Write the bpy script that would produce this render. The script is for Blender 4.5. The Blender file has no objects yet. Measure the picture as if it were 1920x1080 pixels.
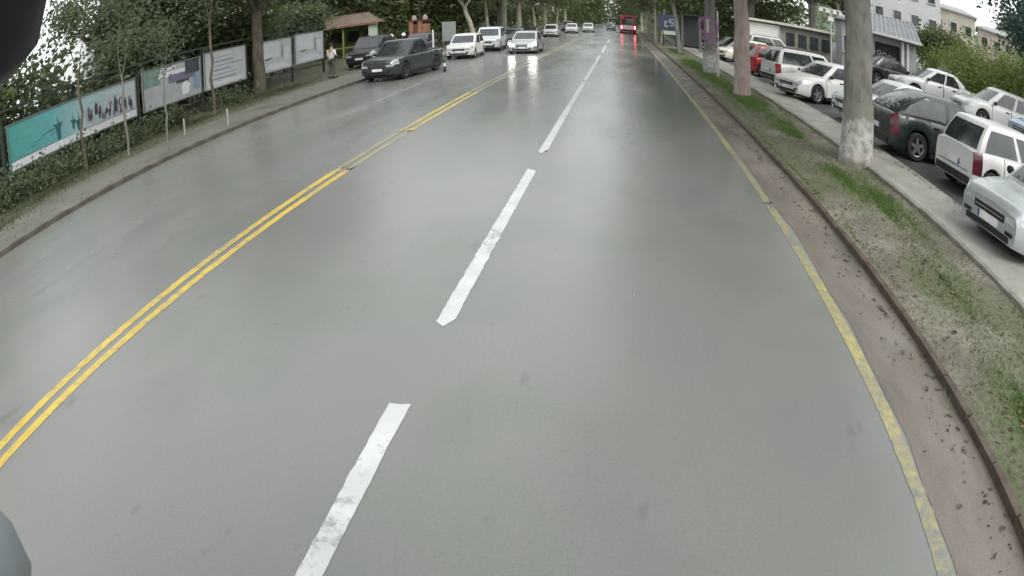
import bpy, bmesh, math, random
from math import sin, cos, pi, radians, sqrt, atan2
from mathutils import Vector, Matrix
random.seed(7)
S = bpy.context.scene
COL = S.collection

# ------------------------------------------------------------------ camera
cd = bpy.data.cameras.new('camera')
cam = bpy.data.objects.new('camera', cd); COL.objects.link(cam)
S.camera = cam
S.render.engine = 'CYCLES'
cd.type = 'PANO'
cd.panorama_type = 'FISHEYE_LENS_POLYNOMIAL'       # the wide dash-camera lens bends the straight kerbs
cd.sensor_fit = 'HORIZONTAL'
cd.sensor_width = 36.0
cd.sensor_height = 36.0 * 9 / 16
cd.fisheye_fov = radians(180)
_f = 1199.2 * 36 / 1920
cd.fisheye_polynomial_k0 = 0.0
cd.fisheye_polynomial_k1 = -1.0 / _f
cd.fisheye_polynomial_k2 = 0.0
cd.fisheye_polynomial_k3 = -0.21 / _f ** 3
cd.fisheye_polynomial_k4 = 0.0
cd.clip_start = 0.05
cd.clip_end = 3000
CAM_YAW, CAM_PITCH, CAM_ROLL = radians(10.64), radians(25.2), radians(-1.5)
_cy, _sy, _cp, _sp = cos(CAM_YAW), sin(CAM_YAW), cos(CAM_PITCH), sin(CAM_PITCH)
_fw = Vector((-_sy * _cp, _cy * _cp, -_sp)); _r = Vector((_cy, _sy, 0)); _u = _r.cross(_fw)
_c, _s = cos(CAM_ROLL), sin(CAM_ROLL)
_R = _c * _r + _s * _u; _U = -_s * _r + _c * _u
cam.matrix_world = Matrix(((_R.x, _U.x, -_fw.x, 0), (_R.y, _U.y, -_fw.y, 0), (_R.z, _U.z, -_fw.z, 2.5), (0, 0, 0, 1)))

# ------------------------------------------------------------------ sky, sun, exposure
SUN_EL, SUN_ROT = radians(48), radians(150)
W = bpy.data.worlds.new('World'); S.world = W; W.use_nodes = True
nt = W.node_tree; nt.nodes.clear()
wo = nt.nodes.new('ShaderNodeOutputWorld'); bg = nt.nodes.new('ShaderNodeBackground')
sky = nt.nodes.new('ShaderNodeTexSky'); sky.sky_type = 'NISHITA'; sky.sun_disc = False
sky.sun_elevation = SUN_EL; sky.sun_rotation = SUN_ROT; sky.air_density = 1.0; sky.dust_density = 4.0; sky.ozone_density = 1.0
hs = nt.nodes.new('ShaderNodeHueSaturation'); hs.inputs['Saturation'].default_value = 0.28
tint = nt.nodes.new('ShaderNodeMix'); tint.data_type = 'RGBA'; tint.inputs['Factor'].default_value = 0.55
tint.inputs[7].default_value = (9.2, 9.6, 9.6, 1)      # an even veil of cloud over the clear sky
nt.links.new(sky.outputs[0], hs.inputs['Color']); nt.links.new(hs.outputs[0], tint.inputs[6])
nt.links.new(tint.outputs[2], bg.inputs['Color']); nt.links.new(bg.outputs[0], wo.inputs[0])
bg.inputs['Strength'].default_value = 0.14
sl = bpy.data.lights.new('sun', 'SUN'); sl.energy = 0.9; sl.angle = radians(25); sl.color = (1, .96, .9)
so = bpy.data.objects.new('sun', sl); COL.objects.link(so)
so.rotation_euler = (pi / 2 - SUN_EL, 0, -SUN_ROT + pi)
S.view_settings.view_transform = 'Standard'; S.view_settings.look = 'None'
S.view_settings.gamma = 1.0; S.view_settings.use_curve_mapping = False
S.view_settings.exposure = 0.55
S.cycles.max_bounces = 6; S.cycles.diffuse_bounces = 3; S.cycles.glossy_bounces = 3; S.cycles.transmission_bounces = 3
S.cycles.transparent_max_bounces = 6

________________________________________

- Set task: Scan the material above. Return every line containing the string "objects".

- Response to this exercise:
Write the bpy script that would produce this render. The script is for Blender 4.5. The Blender file has no objects yet. Measure the picture as if it were 1920x1080 pixels.
cam = bpy.data.objects.new('camera', cd); COL.objects.link(cam)
so = bpy.data.objects.new('sun', sl); COL.objects.link(so)